According to court records, McKenzie has a history of being pulled over and ticketed for various traffic offenses, including just four days before the fatal crash.

On Monday, he was cited by Heber City police for following another vehicle too closely and causing an accident, according to court records.

On Oct. 9, McKenzie pleaded guilty to assault and intoxication in a domestic violence incident, according to court records. The plea was held in abeyance. A judge ordered McKenzie during sentencing to "complete an alcohol/substance abuse evaluation (and) comply with any recommended treatment," according to court records. He was also ordered to complete an anger management class.

According to a Wasatch County Jail booking report from that incident, the arresting officer noted that McKenzie "was extremely intoxicated, he had bloodshot eyes, slurred speech, his balance was off and he smelled very strong of an alcoholic beverage."

On July 28, he was cited by a state Parks and Recreation officer in Wasatch County for having an open container in his vehicle, court records state.

In 2013, McKenize pleaded no contest to impaired driving and having an open container in his vehicle, according to court records.

In 2012 he was charged with intoxication, but Heber City later declined prosecution and the case was dropped, court records state.
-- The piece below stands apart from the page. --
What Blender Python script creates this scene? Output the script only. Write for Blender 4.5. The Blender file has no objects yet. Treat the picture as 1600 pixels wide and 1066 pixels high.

In 2002, McKenzie took another plea in abeyance in another domestic violence related incident, court records state. A judge ordered him at that time to "continue in alcohol counseling," the report states.

In a separate case, he was charged in 2002 with seven counts of sexual exploitation of a minor. He pleaded guilty to two counts, both second-degree felonies, and was sentenced to 270 days in jail.

In 1998, McKenzie was convicted in one case of supplying alcohol to minors, in another of having an open container of alcohol in his vehicle, and a third case of having an open container, according to court records.